Paul and Columbo
I have a feeling that Paul wasn't a sharp dresser. Or perhaps he had a habit of wiping his runny nose on his sleeve. People who are engrossed in otherworldly things can be absentminded about worldly things. Didn't the astronomer Thales fall into a well while stargazing? And you fiftysomethings will remember Peter Falk's Columbo character, the brilliant investigator who made a risible first impression by showing up at the crime scene in a rumpled trench coat. The bad guys dismissed him as an inferior, but he always got his man.
My personal observation is that no one can pay attention to everything at the same time. You cannot, simultaneously, be thinking about God and your bad hair day. "One thing is necessary," Jesus said. "Mary has chosen the good portion, which will not be taken away from her" (Luke 10:42). Paul too.

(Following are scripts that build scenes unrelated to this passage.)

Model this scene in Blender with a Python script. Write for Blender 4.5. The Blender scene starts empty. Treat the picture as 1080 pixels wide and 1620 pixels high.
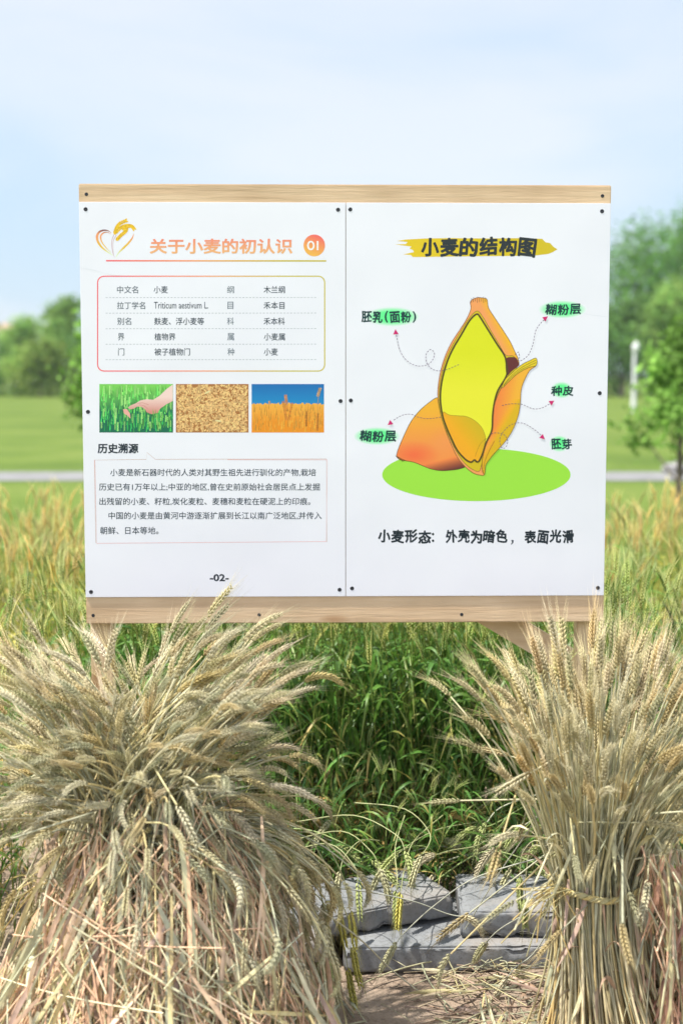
import bpy, bmesh, math, random
import numpy as np
from mathutils import Vector, Matrix
from mathutils.geometry import tessellate_polygon

# ------------------------------------------------------------------ camera, world, sun, exposure
scene = bpy.context.scene
COL = scene.collection
H = 1.30                                   # camera height
PITCH = math.atan(220 / 2250)              # looking slightly down
cam_d = bpy.data.cameras.new('camera')
cam_d.sensor_fit = 'VERTICAL'; cam_d.sensor_height = 36.0; cam_d.lens = 50.0
cam_d.clip_start = 0.05; cam_d.clip_end = 3000
cam_d.dof.use_dof = True; cam_d.dof.focus_distance = 3.05; cam_d.dof.aperture_fstop = 2.8
cam = bpy.data.objects.new('camera', cam_d); COL.objects.link(cam)
cam.location = (0, 0, H); cam.rotation_euler = (math.pi / 2 - PITCH, 0, 0)
scene.camera = cam

SUN_DIR = Vector((-0.42, -0.11, 0.90)).normalized()     # towards the sun: high, from the left, just in front of the board's face
SUN_EL = math.asin(SUN_DIR.z); SUN_AZ = math.atan2(SUN_DIR.x, SUN_DIR.y)
world = bpy.data.worlds.new('World'); scene.world = world; world.use_nodes = True
nt = world.node_tree; nt.nodes.clear()
def N(tree, typ, **kw):
    n = tree.nodes.new(typ)
    for k, v in kw.items(): setattr(n, k, v)
    return n
w_out = N(nt, 'ShaderNodeOutputWorld'); w_bg = N(nt, 'ShaderNodeBackground')
w_sky = N(nt, 'ShaderNodeTexSky', sky_type='NISHITA', sun_disc=False)
w_sky.sun_elevation = SUN_EL; w_sky.sun_rotation = SUN_AZ
w_sky.air_density = 1.2; w_sky.dust_density = 0.8; w_sky.ozone_density = 2.5
w_tc = N(nt, 'ShaderNodeTexCoord')
w_sep = N(nt, 'ShaderNodeSeparateXYZ'); nt.links.new(w_tc.outputs['Generated'], w_sep.inputs[0])
w_map = N(nt, 'ShaderNodeMapping'); w_map.inputs['Scale'].default_value = (1.0, 1.0, 3.2)
nt.links.new(w_tc.outputs['Generated'], w_map.inputs[0])
w_no = N(nt, 'ShaderNodeTexNoise'); w_no.inputs['Scale'].default_value = 3.2; w_no.inputs['Detail'].default_value = 5
w_no.inputs['Roughness'].default_value = 0.45; w_no.inputs['Distortion'].default_value = 0.4
nt.links.new(w_map.outputs[0], w_no.inputs['Vector'])
w_h = N(nt, 'ShaderNodeMapRange', interpolation_type='SMOOTHSTEP')       # thin cloud veil whitens with elevation
w_h.inputs['From Min'].default_value = 0.0; w_h.inputs['From Max'].default_value = 0.28
nt.links.new(w_sep.outputs['Z'], w_h.inputs[0])
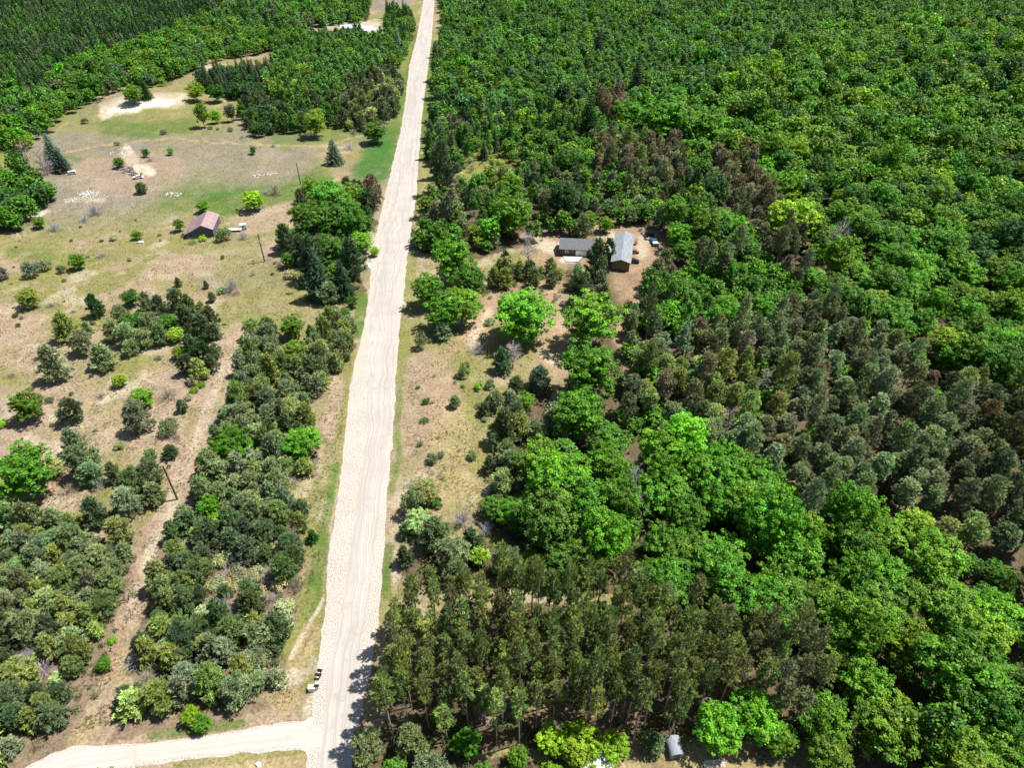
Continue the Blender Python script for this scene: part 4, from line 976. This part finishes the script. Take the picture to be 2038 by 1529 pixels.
def slab_roof(name, pts, y0, y1, th, mat, parent=None):
    """thin roof following the polyline pts (x,z), extruded along y"""
    up = [(x, z + th) for x, z in pts]; return prism(name, pts + up[::-1], y0, y1, mat, parent)
def ribs(name, pts, y0, y1, n, mat, parent):
    V = []; F = []
    for i in range(n):
        y = y0 + (y1 - y0) * (i + .5) / n
        for (xa, za), (xb, zb) in zip(pts[:-1], pts[1:]):
            k = len(V); V += [(xa, y - .03, za), (xb, y - .03, zb), (xb, y + .03, zb), (xa, y + .03, za), (xa, y - .03, za + .06), (xb, y - .03, zb + .06), (xb, y + .03, zb + .06), (xa, y + .03, za + .06)]
            F += [(k, k + 1, k + 5, k + 4), (k + 4, k + 5, k + 6, k + 7), (k + 3, k + 7, k + 6, k + 2)]
    return mesh_obj(name, V, F, mat, parent)
def root(name, px, py, rz, label, cat, group=None, z=None):
    p = P(px, py, 0); zz = float(gz(p.x, p.y)) if z is None else z
    return tag(empty(name, (p.x, p.y, zz), rz), label, cat, group)
FLAT = []
# barn
t = root('barn', 405, 469, R(9), 'old barn with faded red metal roof and dark weathered board walls on the left field', 'barn')
prism('wall', [(-6.6, -.4), (3.9, -.4), (3.9, 3.3), (.2, 5.2), (-3.4, 3.3), (-6.6, 1.9)], 0, 13.5, M['boards'], t)
rp = [(-7.0, 1.85), (-3.5, 3.42), (.2, 5.34), (4.3, 3.28)]
rf = slab_roof('roof', rp, -.5, 14.0, .10, M['rust_roof'], t)
ribs('roof_seam', [(a, b + .10) for a, b in rp], -.4, 13.9, 22, M['rust_roof'], rf)
boxes('door', [(-1.2, 1.6, -.07, -.003, 0, 2.6)], M['boards'], t); boxes('window', [(-5.4, -4.4, -.06, -.003, .7, 1.5)], M['glass'], t)
boxes('loose_board', [(4.3, 4.4, 12.2, 12.35, 0, 3.4), (5.3, 5.4, 12.6, 12.75, 0, 3.0), (4.3, 5.4, 12.4, 12.5, 2.9, 3.05)], M['boards'], t)
# flatbed trailer + box by the barn
t = root('flatbed_trailer', 466, 456, R(6), 'white flatbed trailer parked right of the old barn', 'trailer')
boxes('deck', [(-2.9, 2.9, -1.0, 1.0, .7, .85)], M['white'], t); boxes('hitch', [(2.9, 4.2, -.08, .08, .6, .7)], M['grey_metal'], t)
def wheel(parent, x, y, r=.36, w_=.22, name='wheel'):
    bm = bmesh.new(); bmesh.ops.create_cone(bm, cap_ends=True, segments=16, radius1=r, radius2=r, depth=w_); me = bpy.data.meshes.new(name)
    bmesh.ops.rotate(bm, verts=bm.verts, matrix=Matrix.Rotation(R(90), 3, 'X')); bmesh.ops.translate(bm, verts=bm.verts, vec=(x, y, r)); bm.to_mesh(me); bm.free(); me.materials.append(M['tyre']); return link(name, me, parent)
for y_ in (-1.05, 1.05): wheel(t, -.6, y_); wheel(t, .3, y_)
t = root('camper_box', 484, 452, R(20), 'small tan and white camper box at the end of the flatbed trailer', 'camper')
boxes('body', [(-1.3, 1.3, -1.0, 1.0, .45, 2.2)], M['concrete'], t, .12); boxes('window', [(-.5, .5, -1.04, -1.003, 1.2, 1.7)], M['glass'], t)
for y_ in (-.95, .95): wheel(t, 0, y_, .34)
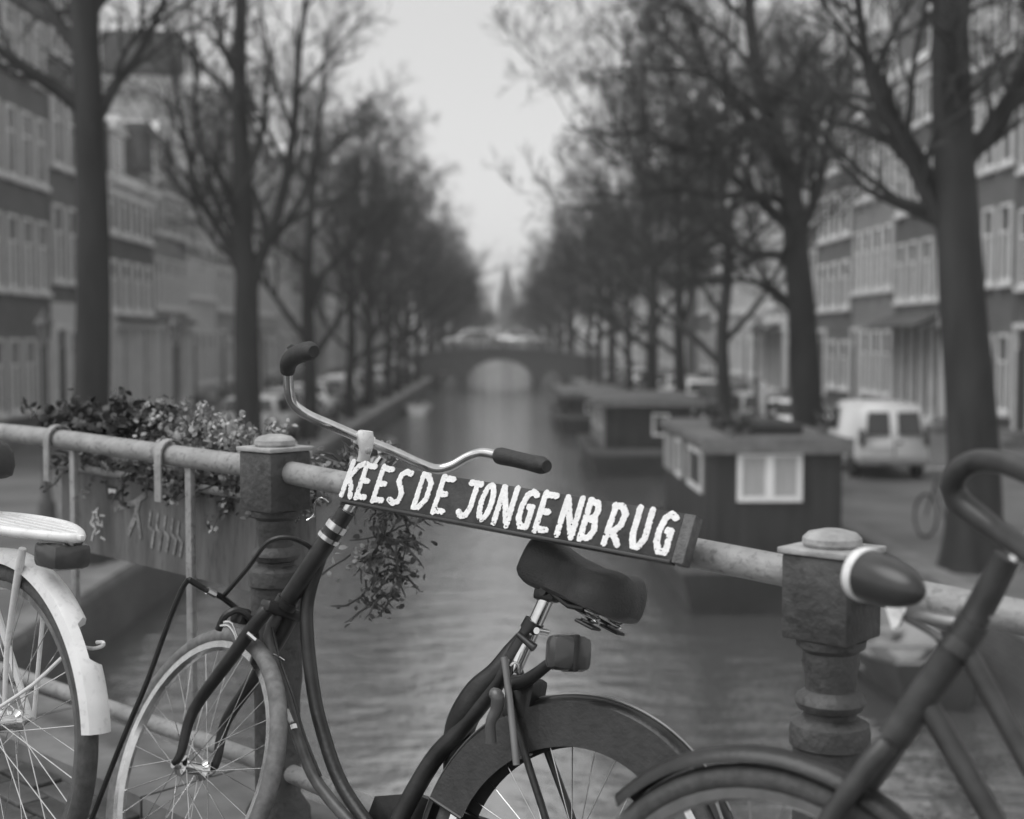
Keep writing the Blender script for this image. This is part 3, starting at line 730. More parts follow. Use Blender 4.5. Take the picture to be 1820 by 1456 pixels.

But there is a social downside. The people of Corinth didn't seem to like Paul very much. They constricted their affections toward him (2 Corinthians 6:11-13). It was a love-hate thing: they loved his letters, but despised his personal presence (10:10). If only he would just write letters!
What the Corinthians liked was spiritual swagger: "For you bear it if someone makes slaves of you, or devours you, or takes advantage of you, or puts on airs, or strikes you in the face" (11:20). They liked people who commended themselves and who measured people by comparing them to other people (10:12). They liked guest speakers who could produce references and recommendations from important folks (3:1-3). They liked guest speakers who made them put up the best accommodations for them (11:9). (That's how they knew they had gotten their money's worth.)
The guy who led me to the Lord was like Paul (I told you about Bob in a previous post)---a total diamond in the rough and physical fixer-upper. The pastor of the church we went to gave him no respect, though he had uncommon gifts. (It was a wealthy blue-blood community where Bob had a job painting ships.) The seminary he tried to get into refused him because he lacked degrees (that is, approval from worldly institutions of higher learning).
That, by the way, is how I ended up in seminary. Bob was so desperate to know more about God that he told me he would pay my way if I went to seminary for him and passed him my notes. So, as I wasn't doing anything else with my life at the time, I went.
Keep a look out for blessings in unlikely packages.
It's funny. I'm no Bob or Paul. But one time I was invited to a retreat in Massachusetts and a woman said to me after my talk, "You're not a very polished speaker." I took it as a compliment.